1.2  The Subscriber recognizes that the purchase of the Units involves a high degree of risk including, but not limited to, the following: (a) the Company remains a development stage business with limited operating history and requires substantial funds in addition to the proceeds of the Offering; (b) an investment in the Company is highly speculative, and only investors who can afford the loss of their entire investment should consider investing in the Company and the Units; (c) the Subscriber may not be able to liquidate its investment; (d) transferability of the Units, including the Common Stock, into which the Units are convertible and Warrants and the Common Stock issuable upon exercise of the Warrants (defined below) (sometimes hereinafter collectively referred to as the Securities) is extremely limited; (e) in the event of a disposition, the Subscriber could sustain the loss of its entire investment; (f) the Company has not paid any dividends since its inception and does not anticipate paying any dividends; and (g) the Company may issue additional securities in the future which have rights and preferences that are senior to those of the Common Stock.
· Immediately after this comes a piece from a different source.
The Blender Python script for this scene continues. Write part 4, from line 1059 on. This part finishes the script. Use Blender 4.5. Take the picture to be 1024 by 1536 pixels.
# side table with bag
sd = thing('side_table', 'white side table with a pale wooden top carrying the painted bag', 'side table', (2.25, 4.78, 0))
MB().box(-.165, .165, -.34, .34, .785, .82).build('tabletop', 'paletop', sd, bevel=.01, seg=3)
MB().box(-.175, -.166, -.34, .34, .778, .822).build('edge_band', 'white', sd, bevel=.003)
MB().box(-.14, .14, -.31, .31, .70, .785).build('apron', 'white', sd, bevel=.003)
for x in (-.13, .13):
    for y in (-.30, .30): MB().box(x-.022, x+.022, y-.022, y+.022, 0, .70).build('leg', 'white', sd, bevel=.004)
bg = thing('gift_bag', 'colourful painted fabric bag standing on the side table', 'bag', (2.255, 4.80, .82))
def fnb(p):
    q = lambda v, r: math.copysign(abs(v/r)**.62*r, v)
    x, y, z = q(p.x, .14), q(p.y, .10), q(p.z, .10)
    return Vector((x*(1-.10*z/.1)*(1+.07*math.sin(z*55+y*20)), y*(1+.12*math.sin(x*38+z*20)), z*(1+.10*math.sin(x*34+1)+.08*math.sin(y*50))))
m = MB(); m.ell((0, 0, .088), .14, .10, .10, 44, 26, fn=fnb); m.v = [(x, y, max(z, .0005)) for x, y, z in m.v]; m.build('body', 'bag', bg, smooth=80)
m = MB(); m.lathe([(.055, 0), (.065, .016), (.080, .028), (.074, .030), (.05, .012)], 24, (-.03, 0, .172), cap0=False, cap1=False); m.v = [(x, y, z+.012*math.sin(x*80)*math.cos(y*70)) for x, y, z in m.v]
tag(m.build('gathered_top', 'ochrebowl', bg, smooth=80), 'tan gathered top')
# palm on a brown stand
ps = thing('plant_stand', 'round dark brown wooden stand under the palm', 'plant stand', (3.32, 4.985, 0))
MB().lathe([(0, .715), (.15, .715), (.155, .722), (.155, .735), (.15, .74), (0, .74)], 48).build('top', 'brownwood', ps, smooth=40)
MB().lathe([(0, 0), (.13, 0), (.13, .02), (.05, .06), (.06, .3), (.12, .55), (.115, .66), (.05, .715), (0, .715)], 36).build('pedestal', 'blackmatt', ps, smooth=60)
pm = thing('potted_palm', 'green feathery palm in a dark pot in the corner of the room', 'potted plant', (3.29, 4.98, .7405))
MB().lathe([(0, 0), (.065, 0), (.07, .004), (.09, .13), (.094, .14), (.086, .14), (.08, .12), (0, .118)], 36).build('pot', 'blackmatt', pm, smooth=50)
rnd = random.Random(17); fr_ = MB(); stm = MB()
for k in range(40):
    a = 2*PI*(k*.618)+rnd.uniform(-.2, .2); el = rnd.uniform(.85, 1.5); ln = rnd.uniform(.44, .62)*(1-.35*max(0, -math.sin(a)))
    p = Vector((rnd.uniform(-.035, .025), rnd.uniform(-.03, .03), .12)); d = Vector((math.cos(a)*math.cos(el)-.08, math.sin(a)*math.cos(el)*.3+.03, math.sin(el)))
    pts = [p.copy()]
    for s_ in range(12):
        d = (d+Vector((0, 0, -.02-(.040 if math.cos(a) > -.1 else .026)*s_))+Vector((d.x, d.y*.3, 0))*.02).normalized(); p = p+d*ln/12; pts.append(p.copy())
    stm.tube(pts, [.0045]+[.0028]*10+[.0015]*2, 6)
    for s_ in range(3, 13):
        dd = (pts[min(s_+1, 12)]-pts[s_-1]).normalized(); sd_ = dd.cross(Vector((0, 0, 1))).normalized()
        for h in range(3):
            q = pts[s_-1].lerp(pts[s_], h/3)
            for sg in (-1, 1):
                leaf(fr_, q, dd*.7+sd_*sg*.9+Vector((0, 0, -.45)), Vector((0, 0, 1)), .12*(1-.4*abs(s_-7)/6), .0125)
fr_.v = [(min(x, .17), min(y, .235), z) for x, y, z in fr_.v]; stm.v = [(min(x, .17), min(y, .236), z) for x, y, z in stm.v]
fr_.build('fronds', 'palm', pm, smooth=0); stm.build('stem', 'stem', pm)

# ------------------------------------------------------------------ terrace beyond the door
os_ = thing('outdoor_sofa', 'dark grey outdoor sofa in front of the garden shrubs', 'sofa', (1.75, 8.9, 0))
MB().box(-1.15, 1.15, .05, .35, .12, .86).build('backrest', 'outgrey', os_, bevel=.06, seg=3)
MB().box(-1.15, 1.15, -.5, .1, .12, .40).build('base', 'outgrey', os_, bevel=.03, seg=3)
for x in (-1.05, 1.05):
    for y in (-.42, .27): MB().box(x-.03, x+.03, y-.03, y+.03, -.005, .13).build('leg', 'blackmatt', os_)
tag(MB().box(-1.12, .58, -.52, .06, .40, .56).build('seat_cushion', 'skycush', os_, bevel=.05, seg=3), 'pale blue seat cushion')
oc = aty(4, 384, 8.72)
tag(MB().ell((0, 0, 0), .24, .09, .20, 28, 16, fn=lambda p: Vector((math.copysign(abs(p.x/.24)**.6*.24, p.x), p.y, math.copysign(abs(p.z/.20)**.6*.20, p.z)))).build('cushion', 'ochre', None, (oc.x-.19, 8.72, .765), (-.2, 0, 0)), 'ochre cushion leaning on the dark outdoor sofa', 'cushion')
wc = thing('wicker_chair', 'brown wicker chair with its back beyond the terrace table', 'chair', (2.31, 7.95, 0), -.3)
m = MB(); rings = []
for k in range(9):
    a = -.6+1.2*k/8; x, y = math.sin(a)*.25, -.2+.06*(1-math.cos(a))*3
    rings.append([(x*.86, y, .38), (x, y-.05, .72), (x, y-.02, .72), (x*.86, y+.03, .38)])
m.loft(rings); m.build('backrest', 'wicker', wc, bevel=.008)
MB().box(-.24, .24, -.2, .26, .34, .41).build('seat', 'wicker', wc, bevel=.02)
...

Without limiting the generality of the representations set forth in Section 1.5 below, the Subscriber represents that the Subscriber has carefully reviewed the section of the Memorandum captioned Risk Factors.
 
1.3  The Subscriber represents that the Subscriber is an accredited investor as such term is defined in Rule 501 of Regulation D (Regulation D) promulgated under the Securities Act of 1933, as amended (the Securities Act), as indicated by the Subscribers responses to the questions contained in Article VII hereof, and that the Subscriber is able to bear the economic risk of an investment in the Units.
 
1.4  The Subscriber hereby acknowledges and represents that (a) the Subscriber has knowledge and experience in business and financial matters, prior investment experience, including investment in securities that are non-listed, unregistered and/or not traded on a national securities exchange nor on the National Association of Securities Dealers, Inc. (the NASD) automated quotation system (NASDAQ), or the Subscriber has employed the services of a purchaser representative (as defined in Rule 501 of Regulation D), attorney and/or accountant to read all of the documents furnished or made available by the Company both to the Subscriber and to all other prospective investors in the Units to evaluate the merits and risks of such an investment on the Subscribers behalf; (b) the Subscriber recognizes the highly speculative nature of this investment; and (c) the Subscriber is able to bear the economic risk that the Subscriber hereby assumes.